Without the pictures, extract every line from the start of the material to the line containing "COL = S.collection", both ends included.
** start DATASET EXTRACT **
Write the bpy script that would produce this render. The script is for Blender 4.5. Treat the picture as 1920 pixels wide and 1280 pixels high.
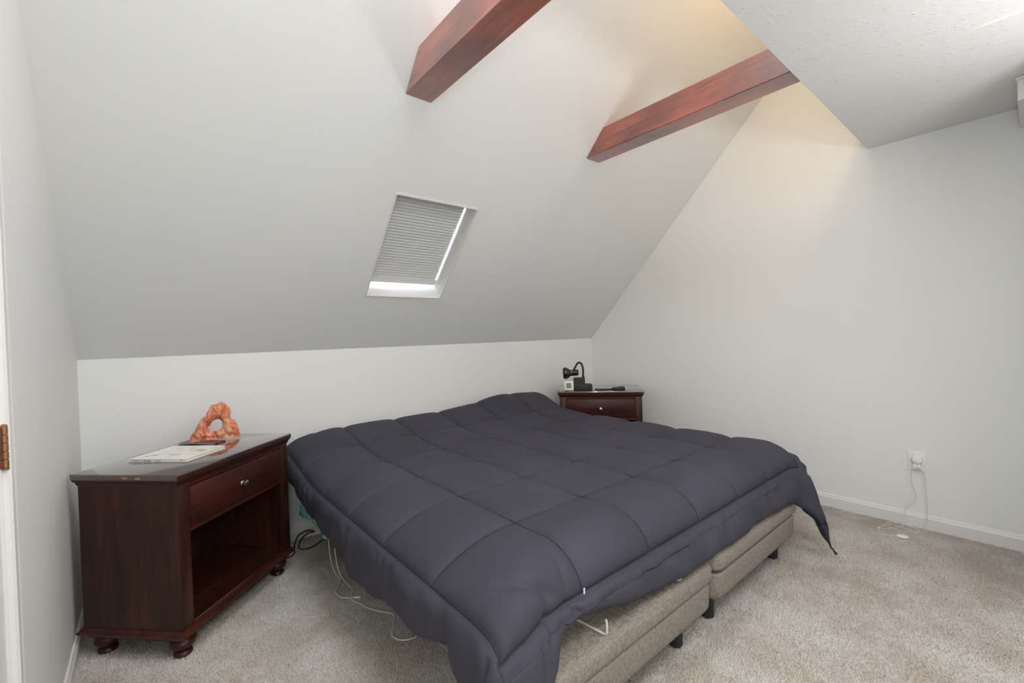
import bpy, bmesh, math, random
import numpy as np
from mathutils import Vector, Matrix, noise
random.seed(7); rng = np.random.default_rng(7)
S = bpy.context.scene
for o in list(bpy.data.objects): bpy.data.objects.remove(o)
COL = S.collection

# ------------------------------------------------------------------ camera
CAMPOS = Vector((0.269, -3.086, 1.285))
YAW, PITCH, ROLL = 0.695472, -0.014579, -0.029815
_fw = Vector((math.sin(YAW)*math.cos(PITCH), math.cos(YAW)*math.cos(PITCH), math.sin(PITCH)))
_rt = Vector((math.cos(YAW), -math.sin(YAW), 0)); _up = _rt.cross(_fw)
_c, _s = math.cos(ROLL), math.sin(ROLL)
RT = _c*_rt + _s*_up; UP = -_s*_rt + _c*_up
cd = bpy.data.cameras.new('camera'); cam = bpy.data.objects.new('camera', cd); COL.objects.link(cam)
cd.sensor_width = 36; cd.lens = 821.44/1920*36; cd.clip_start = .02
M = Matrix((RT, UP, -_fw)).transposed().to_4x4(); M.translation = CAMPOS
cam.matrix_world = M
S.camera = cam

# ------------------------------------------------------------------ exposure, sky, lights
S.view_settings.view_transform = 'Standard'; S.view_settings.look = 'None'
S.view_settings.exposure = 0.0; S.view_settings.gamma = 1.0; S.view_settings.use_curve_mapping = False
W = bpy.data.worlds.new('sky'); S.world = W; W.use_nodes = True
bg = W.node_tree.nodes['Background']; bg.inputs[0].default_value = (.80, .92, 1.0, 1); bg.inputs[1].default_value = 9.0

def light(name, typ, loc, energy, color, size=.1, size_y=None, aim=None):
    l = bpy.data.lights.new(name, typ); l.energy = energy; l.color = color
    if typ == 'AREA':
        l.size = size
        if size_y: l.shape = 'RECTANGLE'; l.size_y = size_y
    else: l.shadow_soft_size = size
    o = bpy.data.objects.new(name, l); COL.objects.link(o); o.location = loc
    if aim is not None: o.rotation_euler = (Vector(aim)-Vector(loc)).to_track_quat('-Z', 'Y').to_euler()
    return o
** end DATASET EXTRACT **
SOLUTION TO THE EXERCISE »
Write the bpy script that would produce this render. The script is for Blender 4.5. Treat the picture as 1920 pixels wide and 1280 pixels high.
import bpy, bmesh, math, random
import numpy as np
from mathutils import Vector, Matrix, noise
random.seed(7); rng = np.random.default_rng(7)
S = bpy.context.scene
for o in list(bpy.data.objects): bpy.data.objects.remove(o)
COL = S.collection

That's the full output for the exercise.